ARTS / CULTURE & LEISURE
Ordinary Chinese voices reshaping literary landscape: China Literature Congress
Published: Jul 15, 2026 10:58 PM
Chinese Modernization and New Popular Literature and Art

Chinese Modernization and New Popular Literature and Art

In the brief pauses between delivering food orders across congested city streets, one Chinese delivery rider captured a quiet truth: "People who chase time are also being chased by it." Elsewhere, in Yuyao, East China's Zhejiang Province, a vendor takes a break from her market stall to jot down notes about daily life in her market. These are not trained authors but ordinary people whose words are feeding what is increasingly described as China's "new forms of literature and art for the general public," a term that has appeared not only in cultural discussions but also in the country's policy documents, including this year's government work report.

At the Chinese Academy of Social Sciences' first China Literature Congress, held in Beijing on Wednesday, scholars, writers and critics gathered to examine this rising phenomenon. The event coincided with the launch of the first systematic study on the topic, the book Chinese Modernization and New Popular Literature and Art.

Wu Yiqin, vice chairman of the China Writers Association, described the shift as a release of creative energy long latent among ordinary people.
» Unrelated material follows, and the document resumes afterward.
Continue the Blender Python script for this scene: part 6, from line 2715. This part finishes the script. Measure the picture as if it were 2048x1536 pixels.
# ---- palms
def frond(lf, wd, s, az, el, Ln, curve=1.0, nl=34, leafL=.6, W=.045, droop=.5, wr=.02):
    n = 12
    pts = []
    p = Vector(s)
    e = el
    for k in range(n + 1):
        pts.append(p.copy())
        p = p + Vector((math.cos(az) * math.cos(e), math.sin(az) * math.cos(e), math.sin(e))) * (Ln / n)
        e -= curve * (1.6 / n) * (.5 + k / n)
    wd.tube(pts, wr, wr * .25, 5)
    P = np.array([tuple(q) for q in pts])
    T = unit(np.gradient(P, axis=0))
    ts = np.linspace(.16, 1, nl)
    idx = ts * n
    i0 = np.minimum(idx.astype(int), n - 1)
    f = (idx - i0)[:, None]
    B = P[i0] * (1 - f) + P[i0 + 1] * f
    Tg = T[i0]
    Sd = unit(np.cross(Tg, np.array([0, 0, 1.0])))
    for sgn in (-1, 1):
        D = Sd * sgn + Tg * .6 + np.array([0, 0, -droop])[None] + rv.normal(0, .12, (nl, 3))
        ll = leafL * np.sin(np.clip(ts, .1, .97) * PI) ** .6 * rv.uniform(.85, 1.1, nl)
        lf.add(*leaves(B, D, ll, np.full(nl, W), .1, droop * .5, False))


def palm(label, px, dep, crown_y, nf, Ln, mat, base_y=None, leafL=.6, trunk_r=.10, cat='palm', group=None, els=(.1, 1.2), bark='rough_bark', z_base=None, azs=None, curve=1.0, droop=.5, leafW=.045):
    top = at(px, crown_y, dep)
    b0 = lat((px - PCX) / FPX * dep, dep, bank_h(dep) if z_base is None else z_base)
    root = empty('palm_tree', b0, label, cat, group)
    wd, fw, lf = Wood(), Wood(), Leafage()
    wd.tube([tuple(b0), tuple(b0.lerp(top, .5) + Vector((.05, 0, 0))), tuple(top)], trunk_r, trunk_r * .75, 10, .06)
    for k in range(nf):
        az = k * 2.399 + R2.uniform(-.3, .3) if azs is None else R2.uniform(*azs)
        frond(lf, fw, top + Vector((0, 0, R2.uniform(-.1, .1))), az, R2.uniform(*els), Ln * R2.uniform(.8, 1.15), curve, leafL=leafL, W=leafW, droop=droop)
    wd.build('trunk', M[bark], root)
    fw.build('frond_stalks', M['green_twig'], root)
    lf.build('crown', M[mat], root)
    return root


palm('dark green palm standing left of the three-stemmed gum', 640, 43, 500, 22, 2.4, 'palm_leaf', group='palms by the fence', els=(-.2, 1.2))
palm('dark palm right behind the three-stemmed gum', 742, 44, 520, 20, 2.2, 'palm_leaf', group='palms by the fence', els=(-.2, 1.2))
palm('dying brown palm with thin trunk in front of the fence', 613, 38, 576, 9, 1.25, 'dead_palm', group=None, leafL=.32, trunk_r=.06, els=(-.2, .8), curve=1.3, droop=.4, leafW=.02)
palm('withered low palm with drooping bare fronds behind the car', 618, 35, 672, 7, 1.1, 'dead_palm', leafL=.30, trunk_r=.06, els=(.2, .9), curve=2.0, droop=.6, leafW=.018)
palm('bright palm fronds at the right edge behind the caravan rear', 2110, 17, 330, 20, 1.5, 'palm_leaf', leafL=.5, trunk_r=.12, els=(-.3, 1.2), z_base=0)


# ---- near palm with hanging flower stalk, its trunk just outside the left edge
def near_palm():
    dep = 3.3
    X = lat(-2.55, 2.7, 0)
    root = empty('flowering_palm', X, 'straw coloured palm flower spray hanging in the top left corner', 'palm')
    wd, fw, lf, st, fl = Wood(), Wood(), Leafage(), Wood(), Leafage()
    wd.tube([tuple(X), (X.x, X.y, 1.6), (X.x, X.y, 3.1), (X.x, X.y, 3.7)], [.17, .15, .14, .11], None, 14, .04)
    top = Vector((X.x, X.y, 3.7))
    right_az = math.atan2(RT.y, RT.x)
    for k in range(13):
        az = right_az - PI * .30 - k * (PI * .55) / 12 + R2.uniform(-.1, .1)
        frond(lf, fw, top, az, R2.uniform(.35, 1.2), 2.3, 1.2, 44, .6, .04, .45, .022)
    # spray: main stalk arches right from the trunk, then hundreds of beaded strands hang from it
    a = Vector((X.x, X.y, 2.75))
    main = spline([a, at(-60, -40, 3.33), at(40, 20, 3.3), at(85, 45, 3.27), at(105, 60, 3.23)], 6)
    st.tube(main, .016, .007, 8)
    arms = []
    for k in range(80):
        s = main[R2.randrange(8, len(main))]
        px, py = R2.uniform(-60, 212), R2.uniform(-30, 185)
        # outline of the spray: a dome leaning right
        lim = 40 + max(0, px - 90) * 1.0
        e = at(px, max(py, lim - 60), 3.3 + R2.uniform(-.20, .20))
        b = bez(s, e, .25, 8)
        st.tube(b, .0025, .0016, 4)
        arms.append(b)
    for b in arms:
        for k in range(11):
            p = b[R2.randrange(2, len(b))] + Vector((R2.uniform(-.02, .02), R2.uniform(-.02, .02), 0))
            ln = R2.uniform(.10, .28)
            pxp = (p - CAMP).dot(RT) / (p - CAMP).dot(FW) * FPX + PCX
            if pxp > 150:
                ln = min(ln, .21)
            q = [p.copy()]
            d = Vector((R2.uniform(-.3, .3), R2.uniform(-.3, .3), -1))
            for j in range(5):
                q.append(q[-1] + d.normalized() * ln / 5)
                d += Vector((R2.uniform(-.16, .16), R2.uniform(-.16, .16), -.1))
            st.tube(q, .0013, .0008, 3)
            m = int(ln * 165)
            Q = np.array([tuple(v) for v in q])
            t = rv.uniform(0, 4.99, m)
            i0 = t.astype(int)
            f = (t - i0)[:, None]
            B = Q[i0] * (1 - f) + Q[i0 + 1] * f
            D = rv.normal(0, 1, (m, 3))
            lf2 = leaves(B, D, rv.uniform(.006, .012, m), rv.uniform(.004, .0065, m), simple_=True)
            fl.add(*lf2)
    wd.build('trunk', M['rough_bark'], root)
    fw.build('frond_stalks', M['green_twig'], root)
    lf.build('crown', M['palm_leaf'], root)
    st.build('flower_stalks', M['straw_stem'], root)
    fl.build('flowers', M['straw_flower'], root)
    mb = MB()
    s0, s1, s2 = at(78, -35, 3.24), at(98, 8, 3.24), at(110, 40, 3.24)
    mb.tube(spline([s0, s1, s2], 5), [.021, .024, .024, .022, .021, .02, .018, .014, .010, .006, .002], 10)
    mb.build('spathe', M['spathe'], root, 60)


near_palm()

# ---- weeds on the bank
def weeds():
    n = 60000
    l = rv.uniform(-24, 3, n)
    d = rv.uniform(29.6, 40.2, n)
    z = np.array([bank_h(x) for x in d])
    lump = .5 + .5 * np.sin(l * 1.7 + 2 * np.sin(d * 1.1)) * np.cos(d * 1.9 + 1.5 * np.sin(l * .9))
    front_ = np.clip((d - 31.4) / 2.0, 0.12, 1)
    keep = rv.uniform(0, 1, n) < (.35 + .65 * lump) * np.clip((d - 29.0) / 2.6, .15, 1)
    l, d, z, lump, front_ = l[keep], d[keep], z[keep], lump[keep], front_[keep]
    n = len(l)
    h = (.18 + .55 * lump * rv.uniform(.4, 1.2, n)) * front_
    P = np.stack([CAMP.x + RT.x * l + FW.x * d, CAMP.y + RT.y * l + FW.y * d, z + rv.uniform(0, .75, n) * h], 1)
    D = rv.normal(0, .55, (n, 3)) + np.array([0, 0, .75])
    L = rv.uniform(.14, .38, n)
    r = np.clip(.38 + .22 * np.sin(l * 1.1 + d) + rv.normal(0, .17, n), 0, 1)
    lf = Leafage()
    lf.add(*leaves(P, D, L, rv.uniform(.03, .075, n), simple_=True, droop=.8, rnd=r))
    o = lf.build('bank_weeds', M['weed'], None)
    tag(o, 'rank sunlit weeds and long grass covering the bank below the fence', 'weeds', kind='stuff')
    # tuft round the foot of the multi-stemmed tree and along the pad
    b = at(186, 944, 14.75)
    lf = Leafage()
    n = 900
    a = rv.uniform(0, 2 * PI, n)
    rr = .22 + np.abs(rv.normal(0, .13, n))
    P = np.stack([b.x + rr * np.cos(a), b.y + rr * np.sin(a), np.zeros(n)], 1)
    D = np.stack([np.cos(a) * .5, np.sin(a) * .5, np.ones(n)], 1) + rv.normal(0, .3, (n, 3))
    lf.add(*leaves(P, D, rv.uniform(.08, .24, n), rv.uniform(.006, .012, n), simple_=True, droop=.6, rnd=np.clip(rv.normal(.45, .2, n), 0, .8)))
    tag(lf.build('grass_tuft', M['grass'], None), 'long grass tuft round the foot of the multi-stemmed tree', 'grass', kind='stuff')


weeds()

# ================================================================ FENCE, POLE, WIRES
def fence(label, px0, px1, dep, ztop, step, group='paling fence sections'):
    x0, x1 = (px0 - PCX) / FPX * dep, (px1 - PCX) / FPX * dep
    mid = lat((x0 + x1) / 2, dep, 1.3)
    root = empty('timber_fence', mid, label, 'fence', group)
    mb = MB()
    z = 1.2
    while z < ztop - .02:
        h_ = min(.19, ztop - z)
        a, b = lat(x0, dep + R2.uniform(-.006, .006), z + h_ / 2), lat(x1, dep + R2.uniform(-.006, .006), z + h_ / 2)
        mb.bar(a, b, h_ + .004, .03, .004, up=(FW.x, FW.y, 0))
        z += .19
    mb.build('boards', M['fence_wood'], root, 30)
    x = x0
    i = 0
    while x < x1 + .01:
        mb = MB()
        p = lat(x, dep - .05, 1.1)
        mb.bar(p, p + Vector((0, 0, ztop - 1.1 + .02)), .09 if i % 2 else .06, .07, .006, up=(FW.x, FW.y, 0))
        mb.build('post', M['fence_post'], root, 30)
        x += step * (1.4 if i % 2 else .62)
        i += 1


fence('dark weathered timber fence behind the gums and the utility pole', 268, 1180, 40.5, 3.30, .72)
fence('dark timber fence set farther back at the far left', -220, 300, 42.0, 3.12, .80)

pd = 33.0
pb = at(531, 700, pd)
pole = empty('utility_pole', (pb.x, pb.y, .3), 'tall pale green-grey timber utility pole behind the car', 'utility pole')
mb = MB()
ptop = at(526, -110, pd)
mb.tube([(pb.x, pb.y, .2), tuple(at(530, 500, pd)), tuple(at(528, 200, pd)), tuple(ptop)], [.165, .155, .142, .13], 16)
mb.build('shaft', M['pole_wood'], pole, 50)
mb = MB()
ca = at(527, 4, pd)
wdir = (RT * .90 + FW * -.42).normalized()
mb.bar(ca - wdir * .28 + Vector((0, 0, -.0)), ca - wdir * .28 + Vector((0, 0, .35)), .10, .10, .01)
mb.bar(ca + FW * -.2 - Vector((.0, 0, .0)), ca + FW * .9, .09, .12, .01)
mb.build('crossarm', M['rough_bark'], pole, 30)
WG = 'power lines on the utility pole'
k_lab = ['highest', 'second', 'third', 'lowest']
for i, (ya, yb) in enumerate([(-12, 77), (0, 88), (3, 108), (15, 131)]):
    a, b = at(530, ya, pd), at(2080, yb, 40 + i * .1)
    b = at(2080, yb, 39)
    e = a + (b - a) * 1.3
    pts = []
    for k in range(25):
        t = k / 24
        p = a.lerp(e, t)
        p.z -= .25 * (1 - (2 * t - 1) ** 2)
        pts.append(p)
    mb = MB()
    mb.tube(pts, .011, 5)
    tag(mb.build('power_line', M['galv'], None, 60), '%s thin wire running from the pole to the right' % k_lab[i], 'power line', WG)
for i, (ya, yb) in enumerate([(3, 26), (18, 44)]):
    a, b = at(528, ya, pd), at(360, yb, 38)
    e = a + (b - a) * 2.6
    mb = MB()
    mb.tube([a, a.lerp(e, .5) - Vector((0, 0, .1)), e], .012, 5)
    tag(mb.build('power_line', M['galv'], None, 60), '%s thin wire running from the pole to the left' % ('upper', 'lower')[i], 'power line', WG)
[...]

The rise of amateur, or "ordinary-person," writing has challenged the traditional monopoly held by professional authors. A cleaner named Wang Ying produced a report titled Polishing the High-Rises, while Wen Xiongzhen contributed poetry about simple domestic life titled Settling on Charcoal Fire. These works favor unadorned language over ornate style, recording the texture of contemporary Chinese life with raw immediacy.

The appeal lies in authenticity. "The character of people's literature hides in these concrete moments of writing," Wu noted.

Concerns that short videos and artificial intelligence might sideline traditional literature drew firm rebuttals. Wu insisted new digital platforms are not rivals but extensions of literary practice. "This vitality does not dissolve tradition; it expands literature's territory," he said. 

Evidence of continued relevance abounds. Adaptations of novels such as Liang Xiaosheng's A Lifelong Journey have reached tens of millions through television screens. Established authors like Mo Yan and Yu Hua connect directly with younger readers via social media platforms. Meanwhile, apps like Xiaohongshu and Douyin have become unexpected wellsprings of new writing, spawning everything from serialized online novels to audio books and multimedia storytelling.

The conference featured a dedicated session on the "digital intelligence era and new paradigms for literary research." Scholars advanced a "greater literature perspective" that dissolves old divisions between elite and popular forms. Online literature, science fiction, and even algorithm-assisted content now fall within the same analytical frame. AI, speakers suggested, need not replace human creators but can open fresh avenues for collaboration between literature and technology.

One of the conference's major highlights was the discussion of the international influence of these new forms of literature and art on the general public. Overseas scholars, including Andrea Baldini from Italy, Augustin Alepuz Morales from Spain and their Chinese counterparts, also held profound discussions and shared insights on "civilizational exchange, mutual learning and overseas dissemination."

Xu Yuechun, vice chairman of the China Literature and Art Critics Association, revealed that just days before the Beijing meeting, he led a delegation to Paris for a special seminar. Chinese and French scholars engaged in in-depth dialogue on discourse innovation and international dissemination. "French scholars generally believe that the discussion content was solid and the views were profound," Xu said.